Fast-forward 35 years

I missed my 30-year school reunion. I was in Israel at the time. It was so successful that there was another one a year or so later. I got to that one and caught up with people I hadn’t seen in years. I remember a collective wondering at where the time had gone. American TV school reunions fascinate me, as do the High School yearbooks, where people are voted most likely to succeed, most likely to become millionaires, most likely to grow bunions. They’re the go-to resource when it comes to solving murders in TV whodunnits. Ireland is way more casual  – we didn’t get any further than the simple autograph book. And as we collected witty (and not-so-witty) rhymes from our soon-to-be-former classmates, I don’t think any of us stopped to wonder who among us would be famous – some day, even if one of our own, Murray Boland [now BAFTA-Award-winning executive producer in the UK] had made an appearance on the Late Late Toy Show while we were still in school – and that was like, Wow! Totes amaze.

I was in Edinburgh visiting one of my many cousins a quare few years ago, when I saw an episode of MacIntyre Investigates and realised that said same Donal MacIntyre had been in my class at school. Mad! I was a little in awe, reading his Wikipedia page. Who’d have thunk it. I never would have figured him for the type to get beaten up in bars and have to go on the lam when the thugs and gurriers he was investigating came looking for their ounce of flesh.

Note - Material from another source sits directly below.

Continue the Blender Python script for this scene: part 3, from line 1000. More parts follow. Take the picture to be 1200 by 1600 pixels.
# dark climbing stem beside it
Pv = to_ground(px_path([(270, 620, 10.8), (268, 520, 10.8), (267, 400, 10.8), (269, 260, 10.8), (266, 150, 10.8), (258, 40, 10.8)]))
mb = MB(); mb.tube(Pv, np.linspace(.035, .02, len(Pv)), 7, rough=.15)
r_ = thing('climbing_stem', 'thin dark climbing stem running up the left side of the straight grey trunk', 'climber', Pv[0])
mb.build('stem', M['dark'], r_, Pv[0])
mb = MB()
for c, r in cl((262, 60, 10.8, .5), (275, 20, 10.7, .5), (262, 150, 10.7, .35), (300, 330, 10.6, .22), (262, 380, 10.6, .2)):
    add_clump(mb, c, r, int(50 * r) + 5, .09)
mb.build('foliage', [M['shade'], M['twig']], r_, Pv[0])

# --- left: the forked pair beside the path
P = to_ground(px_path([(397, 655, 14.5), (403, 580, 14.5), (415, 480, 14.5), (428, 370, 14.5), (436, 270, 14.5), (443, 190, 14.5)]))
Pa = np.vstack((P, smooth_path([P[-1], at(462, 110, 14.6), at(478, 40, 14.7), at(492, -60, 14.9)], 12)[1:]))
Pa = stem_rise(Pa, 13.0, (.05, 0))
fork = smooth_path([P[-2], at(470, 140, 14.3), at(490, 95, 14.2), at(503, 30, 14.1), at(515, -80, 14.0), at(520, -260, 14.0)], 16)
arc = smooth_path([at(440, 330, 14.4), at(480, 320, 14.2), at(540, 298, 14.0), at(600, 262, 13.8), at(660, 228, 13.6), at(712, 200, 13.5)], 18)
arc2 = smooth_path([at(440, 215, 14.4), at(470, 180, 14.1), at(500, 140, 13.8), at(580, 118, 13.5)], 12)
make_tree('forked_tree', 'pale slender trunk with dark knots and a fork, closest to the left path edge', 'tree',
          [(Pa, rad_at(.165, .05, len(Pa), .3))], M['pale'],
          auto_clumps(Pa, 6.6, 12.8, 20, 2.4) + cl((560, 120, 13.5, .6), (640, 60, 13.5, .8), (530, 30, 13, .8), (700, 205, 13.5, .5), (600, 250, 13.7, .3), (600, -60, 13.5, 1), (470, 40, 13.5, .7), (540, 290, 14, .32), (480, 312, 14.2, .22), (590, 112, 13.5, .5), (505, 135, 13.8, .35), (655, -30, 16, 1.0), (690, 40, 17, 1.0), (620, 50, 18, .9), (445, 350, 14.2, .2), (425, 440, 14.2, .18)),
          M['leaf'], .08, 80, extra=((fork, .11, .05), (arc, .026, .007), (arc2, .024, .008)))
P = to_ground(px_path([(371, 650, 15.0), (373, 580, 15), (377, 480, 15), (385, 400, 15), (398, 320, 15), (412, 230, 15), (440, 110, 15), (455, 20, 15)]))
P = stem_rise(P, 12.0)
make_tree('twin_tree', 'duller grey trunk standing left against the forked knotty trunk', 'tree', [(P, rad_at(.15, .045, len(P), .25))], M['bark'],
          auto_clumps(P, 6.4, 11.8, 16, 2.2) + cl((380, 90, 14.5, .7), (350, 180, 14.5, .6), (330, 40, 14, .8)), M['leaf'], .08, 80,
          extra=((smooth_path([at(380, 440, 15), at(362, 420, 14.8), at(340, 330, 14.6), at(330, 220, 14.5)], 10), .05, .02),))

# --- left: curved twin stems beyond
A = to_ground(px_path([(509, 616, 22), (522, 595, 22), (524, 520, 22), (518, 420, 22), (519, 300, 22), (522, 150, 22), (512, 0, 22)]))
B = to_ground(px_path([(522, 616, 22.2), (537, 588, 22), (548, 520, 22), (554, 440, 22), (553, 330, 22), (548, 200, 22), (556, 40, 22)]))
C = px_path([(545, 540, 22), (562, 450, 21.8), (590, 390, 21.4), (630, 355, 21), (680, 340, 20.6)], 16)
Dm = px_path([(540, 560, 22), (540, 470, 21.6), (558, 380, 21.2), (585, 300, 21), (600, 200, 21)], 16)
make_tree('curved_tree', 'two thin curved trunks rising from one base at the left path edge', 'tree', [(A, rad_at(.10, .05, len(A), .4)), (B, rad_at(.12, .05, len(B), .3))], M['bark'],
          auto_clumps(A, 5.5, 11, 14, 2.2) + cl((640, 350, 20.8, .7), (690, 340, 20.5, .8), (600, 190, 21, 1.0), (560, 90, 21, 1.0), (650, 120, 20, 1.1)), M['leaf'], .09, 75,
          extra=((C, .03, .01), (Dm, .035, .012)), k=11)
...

I was suitably impressed by Mick O’Toole’s photography and his ad campaigns. One of his most impressive photos is that of a man washing his face in the sea. Stunning. And staying with the sea, his short film on wave energy for Maynooth University has some jawdropping imagery. There’s a lotta talent lurking there, and I don’t ever remember him with a camera.

More recently though, another classmate came to light. Katrina Costello (although I could have sworn she went by Caitriona … she probably changed it to make it easier for the international brigade) is now a cinematographer/director whose documentary The Silver Branch was up for an award at the IFTA this year. And while I wouldn’t have the bladder control needed to live Donal’s life, reading about what Caitriona has been up to had me green with envy.

I contracted on mostly six months on, six months off periods — working in some of the major stock exchanges and banking capitals of the world,” she explains. “That allowed me the opportunity to do what I love; to go alone photographing and living in the far-off reaches of the world — from the mountains of Asia to the basin of the Amazon.

My ability with a camera wouldn’t even touch the shadow of the foot of a tripod in comparison to Mike or Caitriona, I have zero interest in being in or on TV like Murray. But a six-month on/six-month off schedule? And the wherewithal to travel? That I could do.

When I got over the envy and watched the trailer for her documentary, I was gobsmacked. It’s beautiful. Simply beautiful. I’ve been quoting it since. And it’s featured in the Fléadh in Galway later this year (Friday, 14th July) but I’ll be wedding it up that night somewhere in Portugal. I need to figure out another way to see the full thing.

The Silver Branch is a philosophical vision-poem on the life of farmer/poet Patrick McCormack, descendant of the generations of farmers who have lived off the wild landscape of the Burren in County Clare. Patrick and his rural community are drawn into a divisive battle with the Government, leading him and a small group of friends to the Supreme Court to decide on the fate of this iconic wilderness. Through Patrick’s eyes, and in his words, this beautifully shot film immerses us in the exquisite texture of the natural world, bringing us a rare glimpse of a disappearing way of life with all its richness and roguery, and leading to a deep connection with the Earth and our ancestral wild spirit. And though it is centred around [sic] one man’s life and a bitter-sweet end-of-era evocation, it explores much deeper themes: the relationship between man and landscape, between tradition and spirit, between body and soul. The Silver Branch is a story of hope – hope that we as individuals can make a difference to our universe.

My favourite line from the trailer is that everyone needs time and space and have a favourite place to come and see and visit and listen and be at peace. I have that. I’m lucky.

I’m sure many of the 70 or so who were in the Class of 1983 have done wild and wonderful things with their lives. That their fame has escaped me has probably lots to do with my paltry presence and engagement with social media, and little to do with the ineffectiveness of the village grapevine. I’m simply not in the know. It is nice, though, to see what 35 years can do to a life, and to take a tangential pride in the success of those you once sat beside in school. Note to self: Search for that autograph book. Some of those signatures could be worth money 🙂

 

1 reply
  1. Salvina Bugeja
    Salvina Bugeja says:

    I loved the trailer on the Silver Branch, i will sure look for the film. It’s beautiful but terribly sad, it’s what is going on around us, every day, in on my small island. Worse thing is …. there is no going back to what we are doing, i think they call it ‘progress’.